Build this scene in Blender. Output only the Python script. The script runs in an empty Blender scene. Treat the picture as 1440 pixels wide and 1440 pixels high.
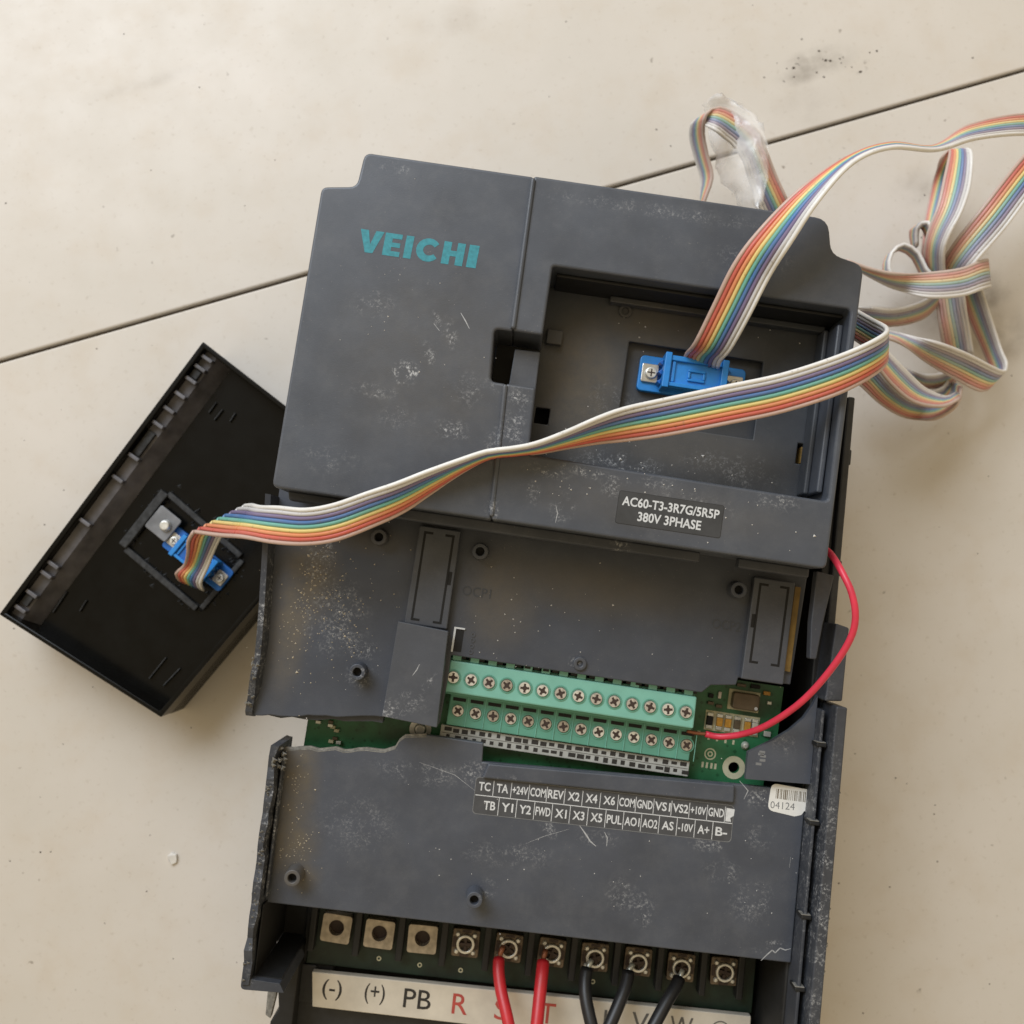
import bpy, bmesh, math, random
from mathutils import Vector, Matrix, noise
from mathutils.geometry import tessellate_polygon

# ------------------------------------------------------------------ camera, world, lamps, exposure
scene = bpy.context.scene
COL = scene.collection
MM = 0.001
CAM_Z, CAM_TILT, FPX = 0.4, math.radians(4.02), 1444.0
cam_d = bpy.data.cameras.new('camera')
cam_d.sensor_width = 36.0
cam_d.lens = 36.0 * FPX / 1440.0
cam_d.clip_start = 0.01
cam_d.clip_end = 20.0
cam_d.dof.use_dof = True
cam_d.dof.focus_distance = 0.305
cam_d.dof.aperture_fstop = 15.0
cam = bpy.data.objects.new('camera', cam_d)
cam.location = (0, 0, CAM_Z)
cam.rotation_euler = (CAM_TILT, 0, 0)
COL.objects.link(cam)
scene.camera = cam

world = bpy.data.worlds.new('World')
scene.world = world
world.use_nodes = True
wb = world.node_tree.nodes['Background']
wb.inputs['Color'].default_value = (1.0, 0.80, 0.51, 1)
wb.inputs['Strength'].default_value = 0.55

def area_lamp(name, loc, aim, size, power, colour):
    d = bpy.data.lights.new(name, 'AREA')
    d.shape = 'RECTANGLE'
    d.size, d.size_y = size
    d.energy = power
    d.color = colour
    o = bpy.data.objects.new(name, d)
    o.location = loc
    o.rotation_euler = (Vector(aim) - Vector(loc)).to_track_quat('-Z', 'Y').to_euler()
    COL.objects.link(o)
    return o
win = area_lamp('window_light', (-0.55, 1.10, 1.05), (0.0, 0.24, 0.0), (1.3, 1.0), 6.1, (0.87, 0.955, 1.07))
win.data.spread = math.radians(75)

scene.view_settings.view_transform = 'Standard'
scene.view_settings.look = 'None'
scene.view_settings.exposure = 0.0
scene.view_settings.gamma = 1.0
scene.view_settings.use_curve_mapping = False

# ------------------------------------------------------------------ reading positions off the photograph
def bp(px, py, z):
    """photo pixel + height above the floor (mm) -> world point in mm"""
    c, s = math.cos(CAM_TILT), math.sin(CAM_TILT)
    x, y, zz = (px - 720) / FPX, (720 - py) / FPX, -1.0
    d = Vector((x, y * c - zz * s, y * s + zz * c))
    t = (z * MM - CAM_Z) / d.z
    return (Vector((0, 0, CAM_Z)) + d * t) / MM

def frame(angle, ox, oy):
    return Matrix.Translation((ox * MM, oy * MM, 0)) @ Matrix.Rotation(math.radians(angle), 4, 'Z')
FU = frame(-8.45, -54.48, 129.20)     # upper moulding: x right, y up along the drive, origin at the top left corner
FL = frame(-6.3, 0, 0)                # lower housing and chassis (the two halves have shifted apart)
FW = Matrix.Identity(4)
FUi, FLi = FU.inverted(), FL.inverted()
def U(px, py, z):
    p = FUi @ (bp(px, py, z) * MM)
    return (p.x / MM, p.y / MM)
def L(px, py, z):
    p = FLi @ (bp(px, py, z) * MM)
    return (p.x / MM, p.y / MM)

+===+

• THE PROBLEM
Keep every word of the data as it is when you write it out, but drop the pictures.

• EXERCISE RESPONSE
Build this scene in Blender. Output only the Python script. The script runs in an empty Blender scene. Treat the picture as 1440 pixels wide and 1440 pixels high.
import bpy, bmesh, math, random
from mathutils import Vector, Matrix, noise
from mathutils.geometry import tessellate_polygon

# ------------------------------------------------------------------ camera, world, lamps, exposure
scene = bpy.context.scene
COL = scene.collection
MM = 0.001
CAM_Z, CAM_TILT, FPX = 0.4, math.radians(4.02), 1444.0
cam_d = bpy.data.cameras.new('camera')
cam_d.sensor_width = 36.0
cam_d.lens = 36.0 * FPX / 1440.0
cam_d.clip_start = 0.01
cam_d.clip_end = 20.0
cam_d.dof.use_dof = True
cam_d.dof.focus_distance = 0.305
cam_d.dof.aperture_fstop = 15.0
cam = bpy.data.objects.new('camera', cam_d)
cam.location = (0, 0, CAM_Z)
cam.rotation_euler = (CAM_TILT, 0, 0)
COL.objects.link(cam)
scene.camera = cam

world = bpy.data.worlds.new('World')
scene.world = world
world.use_nodes = True
wb = world.node_tree.nodes['Background']
wb.inputs['Color'].default_value = (1.0, 0.80, 0.51, 1)
wb.inputs['Strength'].default_value = 0.55

def area_lamp(name, loc, aim, size, power, colour):
    d = bpy.data.lights.new(name, 'AREA')
    d.shape = 'RECTANGLE'
    d.size, d.size_y = size
    d.energy = power
    d.color = colour
    o = bpy.data.objects.new(name, d)
    o.location = loc
    o.rotation_euler = (Vector(aim) - Vector(loc)).to_track_quat('-Z', 'Y').to_euler()
    COL.objects.link(o)
    return o
win = area_lamp('window_light', (-0.55, 1.10, 1.05), (0.0, 0.24, 0.0), (1.3, 1.0), 6.1, (0.87, 0.955, 1.07))
win.data.spread = math.radians(75)

scene.view_settings.view_transform = 'Standard'
scene.view_settings.look = 'None'
scene.view_settings.exposure = 0.0
scene.view_settings.gamma = 1.0
scene.view_settings.use_curve_mapping = False

# ------------------------------------------------------------------ reading positions off the photograph
def bp(px, py, z):
    """photo pixel + height above the floor (mm) -> world point in mm"""
    c, s = math.cos(CAM_TILT), math.sin(CAM_TILT)
    x, y, zz = (px - 720) / FPX, (720 - py) / FPX, -1.0
    d = Vector((x, y * c - zz * s, y * s + zz * c))
    t = (z * MM - CAM_Z) / d.z
    return (Vector((0, 0, CAM_Z)) + d * t) / MM

def frame(angle, ox, oy):
    return Matrix.Translation((ox * MM, oy * MM, 0)) @ Matrix.Rotation(math.radians(angle), 4, 'Z')
FU = frame(-8.45, -54.48, 129.20)     # upper moulding: x right, y up along the drive, origin at the top left corner
FL = frame(-6.3, 0, 0)                # lower housing and chassis (the two halves have shifted apart)
FW = Matrix.Identity(4)
FUi, FLi = FU.inverted(), FL.inverted()
def U(px, py, z):
    p = FUi @ (bp(px, py, z) * MM)
    return (p.x / MM, p.y / MM)
def L(px, py, z):
    p = FLi @ (bp(px, py, z) * MM)
    return (p.x / MM, p.y / MM)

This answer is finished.